About 10 seconds after steam started to rise from the jungle and Rex erupted into a roar, complete with head thrashing, eyes flashing red, Meris managed to spit out, “Let’s go out from here.” So we went on to some of the tamer and wetter adventures to be had at Wall Drug. End of story, until….

The next day, we stopped at McDonald’s for lunch. Meris sat down with his first (to my knowledge, anyway) Happy Meal. The toy was a Spy Gear secret message pen, which happened to be roughly the shape of a gun. Meris entertained himself at the table, telling me that he was “firing T-Rex” and making the appropriate sound effects. I wasn’t quite sure whether to try and discourage him, so I asked, “Won’t the dinosaur be hurt if you shoot it?”

“No, Mommy, it will be dead,” he replied.

“How do you know that? Who told you about guns?” I truly had no idea where he had gathered these particular facts about how the world works. I’d never heard him talk about guns, nor seen him pretend that his hand or stick was a weapon.

“Oh, Imo Kim told me,” he said.

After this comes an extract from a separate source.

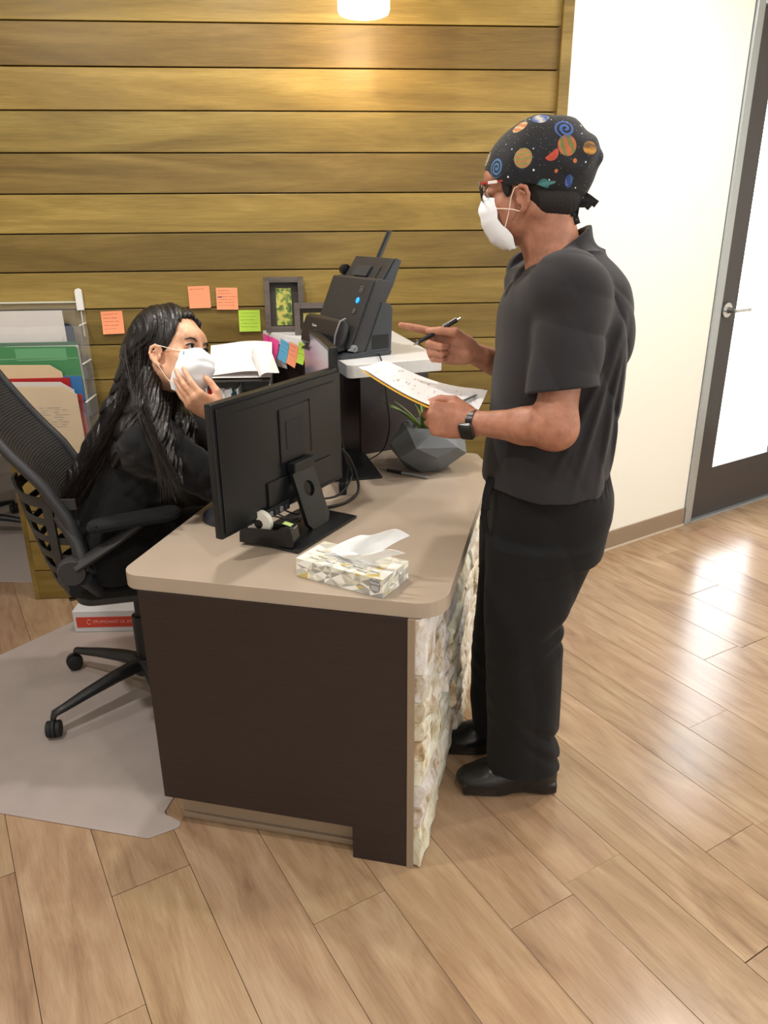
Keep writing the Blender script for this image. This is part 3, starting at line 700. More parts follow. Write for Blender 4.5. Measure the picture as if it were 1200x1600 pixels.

And he stuck by his story when I asked him the same question some time later.

My sister Kim’s response was perfect. “Oh, that kid can’t keep a secret!” she laughed. The truth is that we’ll never know where he picked up on the wonderful world of gun play—it’s just yet another example of how carefully Meris is observing and remembering everything that goes on around him.